Hi Francesco,

Francesco Riosa wrote:
The idea is to leave the people free to choose mysql 4.0 or 4.1 and continue to build all their usual packages (there are incompatibilities between the two versions that break a lot of builds).

This solves the problem for people who really want multiple versions of MySQL installed simultaneously, but what about the people (like me) who *don't* want multiple versions, and just want a single, working MySQL - preferrably the latest stable release?

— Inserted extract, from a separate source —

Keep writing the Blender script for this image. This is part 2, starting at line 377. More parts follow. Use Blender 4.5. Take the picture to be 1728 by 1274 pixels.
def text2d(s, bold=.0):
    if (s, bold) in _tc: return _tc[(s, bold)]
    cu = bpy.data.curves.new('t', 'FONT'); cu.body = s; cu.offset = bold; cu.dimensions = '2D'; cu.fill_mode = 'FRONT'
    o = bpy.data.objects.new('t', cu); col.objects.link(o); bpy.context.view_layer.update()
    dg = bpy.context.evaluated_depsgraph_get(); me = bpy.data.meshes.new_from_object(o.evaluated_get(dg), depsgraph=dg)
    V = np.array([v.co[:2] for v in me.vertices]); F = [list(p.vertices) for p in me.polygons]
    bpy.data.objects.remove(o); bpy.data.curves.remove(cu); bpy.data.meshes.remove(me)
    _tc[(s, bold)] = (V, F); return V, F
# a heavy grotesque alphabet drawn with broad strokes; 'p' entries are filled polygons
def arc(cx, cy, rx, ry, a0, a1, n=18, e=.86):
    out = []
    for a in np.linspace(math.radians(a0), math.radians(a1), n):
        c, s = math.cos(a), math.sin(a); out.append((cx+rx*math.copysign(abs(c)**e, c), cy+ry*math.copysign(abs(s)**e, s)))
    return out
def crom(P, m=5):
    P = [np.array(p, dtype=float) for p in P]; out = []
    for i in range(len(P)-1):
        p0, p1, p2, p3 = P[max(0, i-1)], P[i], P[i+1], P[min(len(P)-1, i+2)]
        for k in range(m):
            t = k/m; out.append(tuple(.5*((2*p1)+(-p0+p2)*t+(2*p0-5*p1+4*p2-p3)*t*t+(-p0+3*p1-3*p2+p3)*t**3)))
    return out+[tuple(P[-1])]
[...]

Also it seems to me that you cannot have the different MySQL's pulling from the same set of files for database access because:
a) a newer version might create files on disk incompatible with older versions of MySQL
b) If you're installing different versions, you ought to be able to run them simultaneously


So that means MySQL's data files have to be installed into a different location for each slotted version of MySQL. Given that the typical user wants just one MySQL that just works, to upgrade across slotted versions they'd have to mess around copying/moving files in /var/lib/mysql.

As I see it, SLOT makes sense for things than can easily coexist and/or are imcompatible with each other - GTK1 & GTK2 and Apache1 & Apache2 are good examples - but how many users *really* want multiple MySQL's installed? Wouldn't this be about like having multiple versions of Perl installed?

Wouldn't it be better for almost everyone to work on fixing those packages that break, so that unmasking 4.1.x is a possibility, instead of making everyone deal with SLOTs?


-- Jason Rhinelander -- Gossamer Threads, Inc.